*DIRECTIONS FOR THIS TASK:* Using the data beneath, show every line that includes the word "part".

*PROVIDED DATA:*
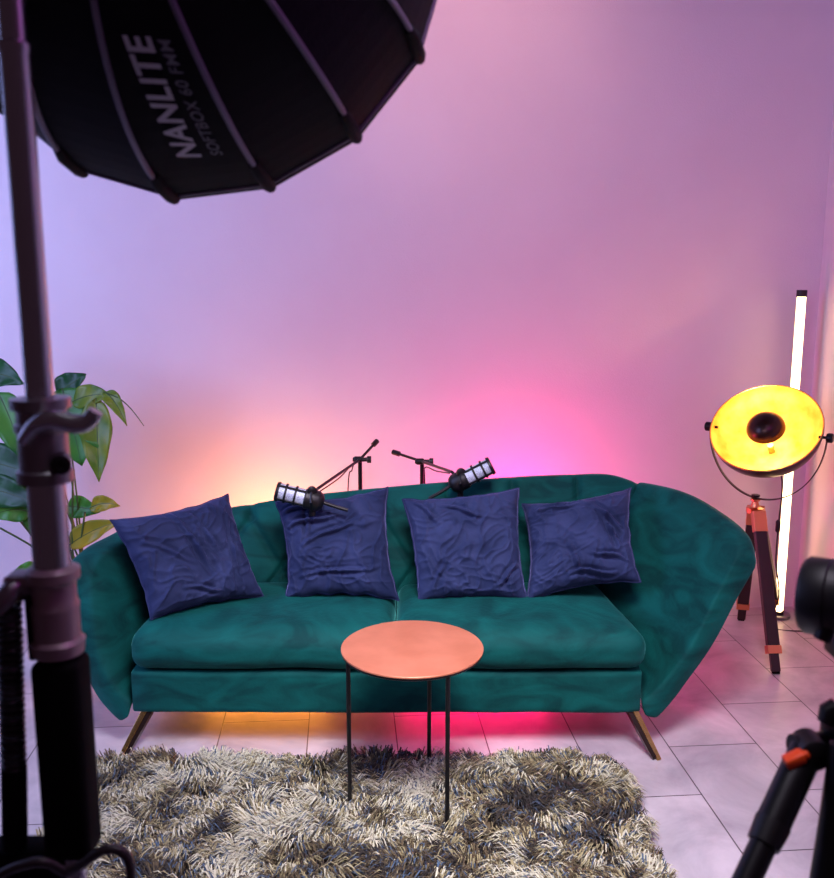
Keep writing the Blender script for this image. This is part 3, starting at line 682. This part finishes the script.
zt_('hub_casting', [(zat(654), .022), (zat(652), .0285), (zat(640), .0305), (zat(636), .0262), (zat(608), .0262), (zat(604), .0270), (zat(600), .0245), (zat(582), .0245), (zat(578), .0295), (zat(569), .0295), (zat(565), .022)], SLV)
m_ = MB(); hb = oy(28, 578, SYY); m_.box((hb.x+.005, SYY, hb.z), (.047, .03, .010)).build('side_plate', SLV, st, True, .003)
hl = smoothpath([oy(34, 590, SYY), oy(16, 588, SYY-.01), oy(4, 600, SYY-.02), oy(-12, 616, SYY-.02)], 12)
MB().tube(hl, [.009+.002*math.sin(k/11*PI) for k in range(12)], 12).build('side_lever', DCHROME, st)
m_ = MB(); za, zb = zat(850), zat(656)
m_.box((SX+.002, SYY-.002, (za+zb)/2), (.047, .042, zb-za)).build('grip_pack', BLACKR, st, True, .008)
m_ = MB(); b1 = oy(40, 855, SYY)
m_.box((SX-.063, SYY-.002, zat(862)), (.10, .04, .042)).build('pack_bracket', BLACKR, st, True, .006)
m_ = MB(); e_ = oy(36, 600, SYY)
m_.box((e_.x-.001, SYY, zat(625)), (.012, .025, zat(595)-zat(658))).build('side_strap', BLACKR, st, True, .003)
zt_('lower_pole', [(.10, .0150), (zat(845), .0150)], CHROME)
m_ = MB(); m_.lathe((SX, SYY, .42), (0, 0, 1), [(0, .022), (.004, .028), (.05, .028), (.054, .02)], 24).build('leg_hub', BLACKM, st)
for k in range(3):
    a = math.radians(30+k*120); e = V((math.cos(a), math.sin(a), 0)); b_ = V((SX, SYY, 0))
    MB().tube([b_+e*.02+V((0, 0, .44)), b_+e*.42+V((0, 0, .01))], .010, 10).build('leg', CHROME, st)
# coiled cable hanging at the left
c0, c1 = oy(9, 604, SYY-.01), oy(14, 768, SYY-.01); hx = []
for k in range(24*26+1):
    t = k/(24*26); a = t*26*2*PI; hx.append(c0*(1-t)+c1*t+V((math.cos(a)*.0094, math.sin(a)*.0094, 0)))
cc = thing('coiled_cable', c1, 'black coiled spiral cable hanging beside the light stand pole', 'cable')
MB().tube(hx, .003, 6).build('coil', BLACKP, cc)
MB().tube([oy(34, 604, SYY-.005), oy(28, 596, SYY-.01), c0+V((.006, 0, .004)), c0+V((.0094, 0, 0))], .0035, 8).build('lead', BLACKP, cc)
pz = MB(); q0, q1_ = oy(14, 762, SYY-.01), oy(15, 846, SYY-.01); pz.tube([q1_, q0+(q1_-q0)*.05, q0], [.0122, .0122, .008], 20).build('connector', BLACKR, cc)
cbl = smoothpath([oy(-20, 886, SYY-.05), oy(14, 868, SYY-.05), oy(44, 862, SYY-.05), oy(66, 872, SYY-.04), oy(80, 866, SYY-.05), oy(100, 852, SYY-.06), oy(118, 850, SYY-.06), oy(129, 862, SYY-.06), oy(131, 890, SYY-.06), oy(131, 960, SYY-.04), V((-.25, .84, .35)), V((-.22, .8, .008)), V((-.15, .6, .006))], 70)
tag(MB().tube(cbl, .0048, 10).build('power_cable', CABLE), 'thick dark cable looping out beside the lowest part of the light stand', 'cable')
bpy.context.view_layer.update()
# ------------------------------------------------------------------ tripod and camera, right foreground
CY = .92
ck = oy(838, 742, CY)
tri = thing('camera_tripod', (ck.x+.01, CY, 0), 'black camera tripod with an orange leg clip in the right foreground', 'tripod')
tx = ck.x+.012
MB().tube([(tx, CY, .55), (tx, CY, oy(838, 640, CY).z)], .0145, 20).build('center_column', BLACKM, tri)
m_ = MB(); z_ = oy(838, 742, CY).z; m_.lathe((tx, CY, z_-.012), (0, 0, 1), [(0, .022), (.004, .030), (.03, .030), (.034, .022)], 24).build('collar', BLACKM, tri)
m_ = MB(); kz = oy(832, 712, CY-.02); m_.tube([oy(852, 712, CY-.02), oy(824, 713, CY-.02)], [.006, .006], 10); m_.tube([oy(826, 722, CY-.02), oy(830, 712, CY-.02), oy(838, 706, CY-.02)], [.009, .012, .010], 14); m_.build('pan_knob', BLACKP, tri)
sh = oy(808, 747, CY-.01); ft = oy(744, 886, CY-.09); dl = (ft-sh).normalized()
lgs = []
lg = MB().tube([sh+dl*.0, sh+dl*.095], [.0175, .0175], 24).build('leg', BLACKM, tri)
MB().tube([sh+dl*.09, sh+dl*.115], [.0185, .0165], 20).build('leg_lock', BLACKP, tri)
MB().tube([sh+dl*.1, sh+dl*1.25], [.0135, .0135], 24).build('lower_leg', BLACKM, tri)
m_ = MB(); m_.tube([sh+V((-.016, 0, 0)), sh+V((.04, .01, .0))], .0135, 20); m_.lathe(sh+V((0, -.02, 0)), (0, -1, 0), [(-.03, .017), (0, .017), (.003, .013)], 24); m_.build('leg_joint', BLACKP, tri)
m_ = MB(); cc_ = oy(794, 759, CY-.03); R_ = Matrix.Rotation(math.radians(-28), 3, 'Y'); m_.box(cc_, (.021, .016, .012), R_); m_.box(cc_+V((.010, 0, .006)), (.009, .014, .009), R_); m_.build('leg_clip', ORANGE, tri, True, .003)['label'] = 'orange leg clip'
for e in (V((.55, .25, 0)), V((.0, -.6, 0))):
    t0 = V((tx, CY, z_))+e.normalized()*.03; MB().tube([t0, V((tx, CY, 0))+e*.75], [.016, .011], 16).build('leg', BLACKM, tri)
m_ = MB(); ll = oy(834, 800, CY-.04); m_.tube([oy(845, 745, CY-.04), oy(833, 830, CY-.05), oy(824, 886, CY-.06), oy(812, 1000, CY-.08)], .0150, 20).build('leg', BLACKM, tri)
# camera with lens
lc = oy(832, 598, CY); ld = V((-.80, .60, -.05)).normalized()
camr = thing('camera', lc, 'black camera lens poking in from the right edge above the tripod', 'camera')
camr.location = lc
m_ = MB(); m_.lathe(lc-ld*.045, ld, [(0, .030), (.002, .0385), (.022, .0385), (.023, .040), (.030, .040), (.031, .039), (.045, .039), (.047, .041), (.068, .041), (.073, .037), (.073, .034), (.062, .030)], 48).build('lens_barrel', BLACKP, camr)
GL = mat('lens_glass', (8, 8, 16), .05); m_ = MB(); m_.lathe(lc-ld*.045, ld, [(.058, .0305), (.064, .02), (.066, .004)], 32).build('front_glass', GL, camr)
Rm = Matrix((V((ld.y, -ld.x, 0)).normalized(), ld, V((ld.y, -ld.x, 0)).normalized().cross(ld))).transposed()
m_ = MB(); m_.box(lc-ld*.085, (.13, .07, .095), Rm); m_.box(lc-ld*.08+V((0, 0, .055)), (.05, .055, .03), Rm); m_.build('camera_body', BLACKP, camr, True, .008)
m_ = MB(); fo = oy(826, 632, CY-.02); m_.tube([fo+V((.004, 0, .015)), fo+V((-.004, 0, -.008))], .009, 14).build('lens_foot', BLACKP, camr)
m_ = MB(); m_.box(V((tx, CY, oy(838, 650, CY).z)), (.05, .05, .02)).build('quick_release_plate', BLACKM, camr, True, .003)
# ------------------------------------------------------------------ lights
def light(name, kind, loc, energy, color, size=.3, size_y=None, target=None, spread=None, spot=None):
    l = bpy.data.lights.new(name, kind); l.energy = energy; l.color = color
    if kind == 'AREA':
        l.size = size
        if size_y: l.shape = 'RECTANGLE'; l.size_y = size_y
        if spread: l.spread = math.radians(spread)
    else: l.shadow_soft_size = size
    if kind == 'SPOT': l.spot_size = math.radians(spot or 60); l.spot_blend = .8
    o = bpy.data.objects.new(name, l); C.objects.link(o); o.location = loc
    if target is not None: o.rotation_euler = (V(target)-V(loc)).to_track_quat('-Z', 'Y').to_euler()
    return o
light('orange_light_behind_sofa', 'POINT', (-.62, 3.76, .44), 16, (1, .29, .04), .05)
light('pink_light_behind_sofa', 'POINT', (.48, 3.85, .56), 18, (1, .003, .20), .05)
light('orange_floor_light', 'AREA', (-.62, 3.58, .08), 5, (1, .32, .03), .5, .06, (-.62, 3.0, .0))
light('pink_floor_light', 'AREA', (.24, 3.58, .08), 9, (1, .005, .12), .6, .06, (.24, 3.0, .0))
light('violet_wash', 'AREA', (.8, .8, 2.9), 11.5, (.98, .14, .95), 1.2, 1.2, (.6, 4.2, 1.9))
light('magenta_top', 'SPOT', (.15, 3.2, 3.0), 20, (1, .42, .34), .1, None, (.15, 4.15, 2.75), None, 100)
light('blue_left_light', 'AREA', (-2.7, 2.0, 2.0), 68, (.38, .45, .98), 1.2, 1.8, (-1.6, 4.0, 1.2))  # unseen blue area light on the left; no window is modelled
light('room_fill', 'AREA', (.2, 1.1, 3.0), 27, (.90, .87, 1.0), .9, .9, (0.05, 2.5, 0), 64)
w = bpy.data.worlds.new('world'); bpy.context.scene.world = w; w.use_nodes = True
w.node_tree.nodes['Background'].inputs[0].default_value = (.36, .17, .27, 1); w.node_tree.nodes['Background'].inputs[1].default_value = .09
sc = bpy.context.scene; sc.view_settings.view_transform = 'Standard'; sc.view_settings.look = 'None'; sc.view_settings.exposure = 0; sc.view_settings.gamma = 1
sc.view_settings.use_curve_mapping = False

*TASK OUTPUT:*
Keep writing the Blender script for this image. This is part 3, starting at line 682. This part finishes the script.
tag(MB().tube(cbl, .0048, 10).build('power_cable', CABLE), 'thick dark cable looping out beside the lowest part of the light stand', 'cable')